There was much else happening in the country then, but I will focus on slavery, emancipation, reconstruction, “redemption,” and the imposition of Jim Crow laws in the South. I will pay attention to the competing voices, white and black, and to different historical interpretations.

I have collected about 40 books on these subjects, some of which I’ve read. There’s a lot to do, but it’s the sort of disciplined work that appeals to me. After I ran my first marathon, I became a coach for other runners — not elite runners, to be sure, yet working with them got me out of bed on many a Saturday morning.

At some point I plan to write a column about a few of the best books I’ve read. For now, I’ll just mention a few.Battle Cry of Freedom” is the best book on the pre-war and wartime history of the Civil War. A new book, Kate Masur’s “Until Justice Be Done” is particularly good in describing the conditions affecting free black people before the Civil War. Albert Raboteau’s “Slave Religion” deals with the development of Christianity among the enslaved. Finally, Eugene Genovese’s “Roll, Jordan, Roll,” is the best single-volume work on the realities of slavery and the ways the enslaved pushed back against the enslavers’ romanticized self-perception to carve out a small space of dignity and self-efficacy.

I also plan to include black writers of the time, like Frederick Douglass, Booker T. Washington, and W.E.B. Du Bois.

I could go on. The point, though, is not to mention some good books, but to step back and look at our nation’s history in a time when polarization sometimes — though not always — includes racial identity and politics.

As someone who values history, I urge people to read it, especially to read things with which they disagree. At a minimum, they will sharpen their own arguments, and perhaps they will, though perhaps not changing their minds, broaden their perspectives.

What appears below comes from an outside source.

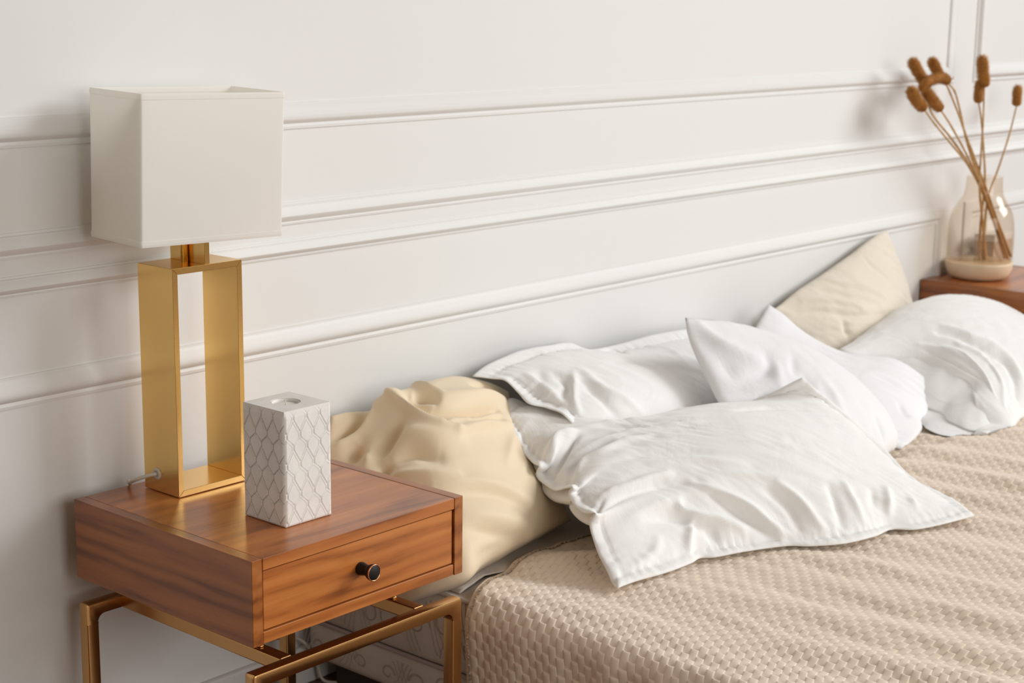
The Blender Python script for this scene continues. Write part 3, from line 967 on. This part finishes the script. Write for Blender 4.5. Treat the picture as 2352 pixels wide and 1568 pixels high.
OUTLINE = {'front': {'b': [(0.762,-0.162,-0.207),(0.811,-0.165,-0.207),(0.896,-0.180,-0.207),(0.977,-0.184,-0.207),(1.013,-0.180,-0.207),(1.036,-0.197,-0.207),(1.109,-0.223,-0.207),(1.199,-0.267,-0.207),(1.234,-0.304,-0.207),(1.297,-0.346,-0.207),(1.385,-0.369,-0.207),(1.447,-0.372,-0.207),(1.480,-0.407,-0.207),(1.550,-0.433,-0.207),(1.657,-0.458,-0.207)], 'r': [(1.657,-0.458,-0.207),(1.692,-0.397,-0.195),(1.691,-0.292,-0.165),(1.745,-0.170,-0.115),(1.700,-0.100,-0.045),(1.609,-0.035,0.042)], 't': [(1.019,0.377,-0.008),(1.069,0.400,0.007),(1.113,0.415,0.004),(1.164,0.400,-0.023),(1.208,0.370,-0.045),(1.215,0.340,-0.067),(1.220,0.270,-0.070),(1.400,0.200,-0.060),(1.520,0.100,-0.035),(1.580,0.030,0.000),(1.609,-0.035,0.042)], 'l': [(0.762,-0.162,-0.207),(0.774,-0.141,-0.208),(0.782,-0.123,-0.192),(0.801,-0.084,-0.169),(0.810,-0.064,-0.147),(0.818,-0.049,-0.130),(0.819,-0.046,-0.114),(0.808,-0.068,-0.090),(0.832,-0.019,-0.105),(0.848,0.016,-0.103),(0.861,0.043,-0.087),(0.853,0.027,-0.067),(0.868,0.058,-0.078),(0.888,0.101,-0.097),(0.906,0.138,-0.100),(0.930,0.189,-0.093),(0.924,0.175,-0.068),(0.937,0.204,-0.069),(0.966,0.265,-0.056),(0.982,0.297,-0.036),(1.019,0.377,-0.008)]},
 'cream': {'b': [(0.530,0.250,-0.300),(0.535,0.150,-0.250),(0.592,0.088,-0.222),(0.669,0.113,-0.220),(0.749,0.126,-0.218),(0.815,0.137,-0.216),(0.955,0.161,-0.214),(1.032,0.174,-0.212)], 'r': [(1.032,0.174,-0.212),(1.070,0.300,-0.150),(1.100,0.400,-0.050),(1.157,0.470,0.002)], 't': [(0.634,0.500,0.036),(0.675,0.507,0.034),(0.759,0.515,0.021),(0.771,0.487,0.042),(0.778,0.460,0.064),(0.849,0.480,0.060),(0.924,0.500,0.057),(0.995,0.507,0.051),(1.061,0.515,0.039),(1.110,0.492,0.025),(1.157,0.470,0.002)], 'l': [(0.530,0.250,-0.300),(0.520,0.360,-0.200),(0.540,0.450,-0.100),(0.634,0.500,0.036)]},
 'wall': {'b': [(1.130,0.140,-0.120),(1.400,0.120,-0.160),(1.700,0.120,-0.190),(2.000,0.120,-0.200)], 'r': [(2.000,0.120,-0.200),(2.050,0.300,-0.120),(2.075,0.530,0.018)], 't': [(1.034,0.470,0.061),(1.086,0.485,0.070),(1.147,0.500,0.074),(1.251,0.510,0.081),(1.358,0.520,0.074),(1.447,0.525,0.067),(1.472,0.510,0.052),(1.518,0.512,0.041),(1.627,0.515,0.037),(1.795,0.530,0.035),(1.941,0.530,0.029),(2.075,0.530,0.018)], 'l': [(1.130,0.140,-0.120),(1.087,0.240,-0.001),(1.092,0.300,0.007),(1.067,0.330,0.016),(1.076,0.370,0.033),(1.077,0.410,0.054),(1.066,0.440,0.055),(1.034,0.470,0.061)]},
 'upright': {'b': [(1.600,-0.020,-0.190),(1.750,-0.080,-0.210),(1.900,-0.080,-0.213),(1.988,-0.051,-0.214)], 'r': [(1.988,-0.051,-0.214),(2.004,-0.068,-0.205),(2.100,-0.020,-0.206)], 't': [(1.570,0.270,0.147),(1.657,0.260,0.132),(1.757,0.250,0.110),(1.868,0.205,0.069),(1.943,0.160,0.028),(2.053,0.120,-0.037),(2.112,0.080,-0.099),(2.137,0.040,-0.154),(2.114,0.000,-0.183),(2.100,-0.020,-0.206)], 'l': [(1.600,-0.020,-0.190),(1.489,0.100,-0.030),(1.511,0.160,0.019),(1.538,0.220,0.073),(1.558,0.255,0.113),(1.570,0.270,0.147)]},
 'hidden': {'b': [(1.850,0.150,-0.170),(2.000,0.030,-0.200),(2.065,-0.062,-0.214)], 'r': [(2.065,-0.062,-0.214),(2.148,-0.052,-0.207),(2.229,-0.030,-0.200),(2.342,0.030,-0.205),(2.443,0.050,-0.206),(2.537,0.070,-0.186)], 't': [(2.219,0.450,0.070),(2.252,0.420,0.041),(2.279,0.390,0.004),(2.310,0.340,-0.034),(2.352,0.280,-0.065),(2.384,0.230,-0.070),(2.448,0.170,-0.081),(2.518,0.110,-0.139),(2.539,0.090,-0.162),(2.537,0.070,-0.186)], 'l': [(1.850,0.150,-0.170),(1.950,0.300,-0.070),(2.100,0.420,0.000),(2.219,0.450,0.070)]},
 'ivory': {'b': [(2.450,0.360,-0.200),(2.800,0.380,-0.200),(3.180,0.420,-0.200)], 'r': [(3.180,0.420,-0.200),(3.115,0.500,-0.046),(3.107,0.505,-0.001),(3.071,0.510,0.066),(3.034,0.515,0.125),(3.008,0.525,0.189)], 't': [(2.322,0.500,0.033),(2.368,0.505,0.042),(2.458,0.507,0.071),(2.603,0.510,0.103),(2.756,0.513,0.142),(2.863,0.517,0.171),(2.947,0.520,0.187),(3.008,0.525,0.189)], 'l': [(2.450,0.360,-0.200),(2.400,0.440,-0.080),(2.322,0.500,0.033)]},
 'right': {'b': [(2.250,-0.060,-0.210),(2.357,-0.143,-0.212),(2.419,-0.162,-0.212),(2.563,-0.160,-0.212),(2.850,-0.200,-0.212),(3.000,-0.200,-0.210)], 'r': [(3.000,-0.200,-0.210),(3.160,-0.060,-0.180),(3.200,0.100,-0.120)], 't': [(2.550,0.400,-0.114),(2.685,0.400,-0.079),(2.802,0.380,-0.040),(2.897,0.360,-0.021),(2.998,0.340,-0.017),(3.099,0.310,-0.026),(3.207,0.280,-0.057),(3.100,0.200,-0.050),(3.200,0.100,-0.120)], 'l': [(2.250,-0.060,-0.210),(2.300,0.100,-0.180),(2.380,0.300,-0.120),(2.550,0.400,-0.114)]},
 'right_open': {'top': [(2.395,-0.128,-0.224),(2.407,-0.100,-0.197),(2.438,-0.075,-0.165),(2.476,-0.050,-0.150),(2.541,-0.000,-0.147),(2.535,0.040,-0.131),(2.547,0.100,-0.118),(2.540,0.170,-0.115),(2.380,0.300,-0.070),(2.550,0.400,-0.114)], 'bot': [(2.292,-0.136,-0.216),(2.274,-0.104,-0.216),(2.266,-0.065,-0.216),(2.295,-0.012,-0.216),(2.335,0.032,-0.216),(2.330,0.120,-0.210),(2.400,0.300,-0.200),(2.550,0.400,-0.114)]}}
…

Anybody who has been paying attention knows that there has been an intellectual struggle between academic critical race theory and its opponents, particularly those in Republican politics, who use legislation to combat their ideological foes. I could go on about that, too, but instead of fighting the culture wars, I want to look at what history is worth anyway.

Why do we even bother with history? Henry Ford once said “History is bunk.” Well, he knew how to make cars, but he was a short-sighted man. I’ve said many times that you can’t know where you are until you know how you got there.

Many of us are too quick to judge, too easily offended, too readily going on the offense against people we regard as enemies. We often project the worst on others and brush off opportunities to criticize ourselves.

History, rightly regarded, can help. If you are really reading history, you try to listen to the voices of people in the past, and you try to imagine how their words fit into their own times, how they were influenced by concerns and situations we do not face today, as well as how they were responding to perennial problems.

Ultimately, if history is to be valuable, it has to give us insight into how we came to be, how our predecessors did things wrong, or right, and to understand why they did what they did, based on their knowledge and constraints in their own times. One would hope that would lead to some humility.

Instead, many people want to use history to support prior beliefs and commitments, to justify themselves and their ideas on where we should go from here. They want passion and certainty — and sometimes they want to use history as a weapon against people who don’t think the way they do. They see the lack of self-criticism in others without finding the same in themselves.

People who pursue their self-interest without considering others are selfish and small people. But we all pursue our self-interest, our own fulfillment in life. What’s the difference? I think it’s in the capacity of our mental and moral understandings. We listen or read others without responding immediately.

While there is a place for indoctrination of small children (and thus the intensity over its content nowadays), my adult learners are far past that stage. I plan to offer them many perspectives and leave it to them what they take from it.

Those who will attend my course will pay only thirty dollars for it. I hope they get at least their money’s worth.